Refreshingly she never compromises herself in her pursuit of wealth, happiness and love. She doesn’t change in some great and significant way. She’s never punished for her distinctly amoral desire. And the conmen she brings into her plots never try to control her. They’re friends. Confidantes.
That supporting cast of con men, rich men and surly bodyguards is a who’s who of late 30s-early 40s character actors. Charles Coburn, known for playing dads and jerks, is the Colonel. Eric Blore, who spent the 30s playing butlers and pompous know it alls, shows up as a boozy con man pretending to be a British lord. The gruff voiced Eugene Pallette (Friar Tuck from The Adventures of Robin Hood) is Fonda’s perpetually irritated father. And a huge portion Preston Sturge’s “unofficial” stock company appears. Particularly William Demarest, who made a career out of playing tough guys who hide intelligence and heart behind their growls.
This is Preston Sturges at his most accessible, Barbara Stanwyck at her funniest, and Henry Fonda (at least for me) at his least irritating. The Lady Eve is transgressive and completely remarkable. It’s an early example of a perfect romantic comedy and innovative in its reversal of traditional gender roles. Romantic comedies that are screwballish tend to be told from the point of view of the man. We never get an insight into the woman–which is what leads to the manic pixie dream girl stereotype. We certainly never see her screw up.

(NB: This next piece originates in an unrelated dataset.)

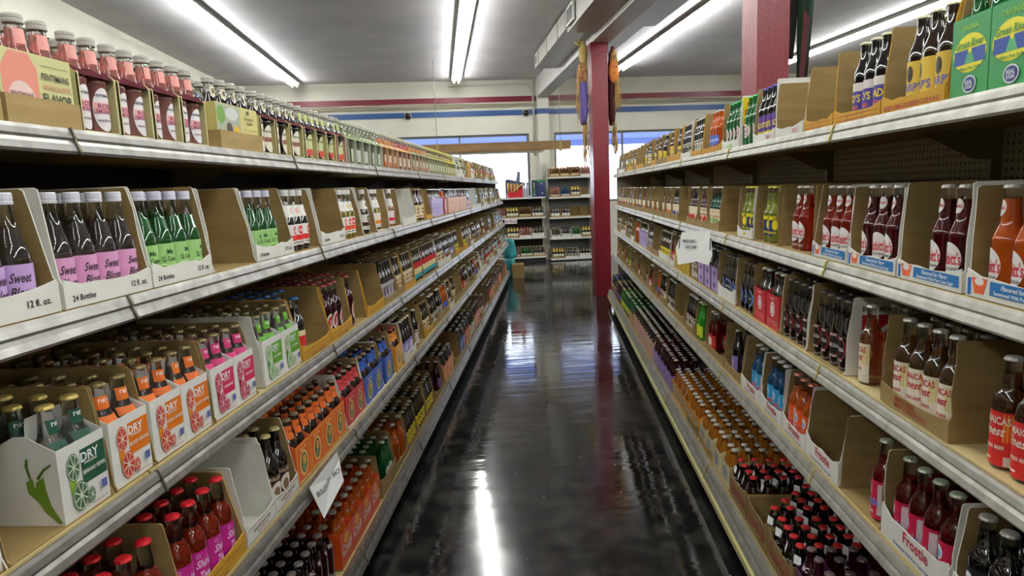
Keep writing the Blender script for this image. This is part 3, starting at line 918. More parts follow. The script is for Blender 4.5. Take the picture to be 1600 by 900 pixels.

In romantic comedies told from the woman’s point of view the men tend to be borderline perfect and possess a wit that perfectly mirrors and compliments the heroine. When she inevitable screws up and runs across town in a wedding dress (and makes time for at least two pratfalls) its over something kind of innocuous and frustrating.
In The Lady Eve her flaws are genuine and, more importantly, reasonable and relatable to both genders. It makes sense that she does what she does and it makes sense that he rejects her. The surprise lies in her genuineness, and in her refusal to bow down to romantic comedy stereotypes. I cannot undersell the wonder you feel when she sets out to woo back the guy while refusing to compromise herself.
She doesn’t have to resort to pratfalls or confessions in the rain.
That must have throughly confused producers and censors in 1941. Just look at the poster above. “Bewitched and bewildered” it remarks–putting the reader in the seat of Henry Fonda’s character. That’s such a plain approach to what actually occurs. She’s a sultry seductress in that poster (and apparently not above giving and eye full of hoohah to a cartoon snake). He’s frightened and hiding behind an apple. The hapless Adam to her sinister Eve.
What a delight it must have been to audiences and critics when they went into the theater and saw something the exact opposite of what’s suggested in that poster. She isn’t a traditional temptress tricking Adam into eating the apple. She’s a post-modern Eve bearing the fruit of enlightenment.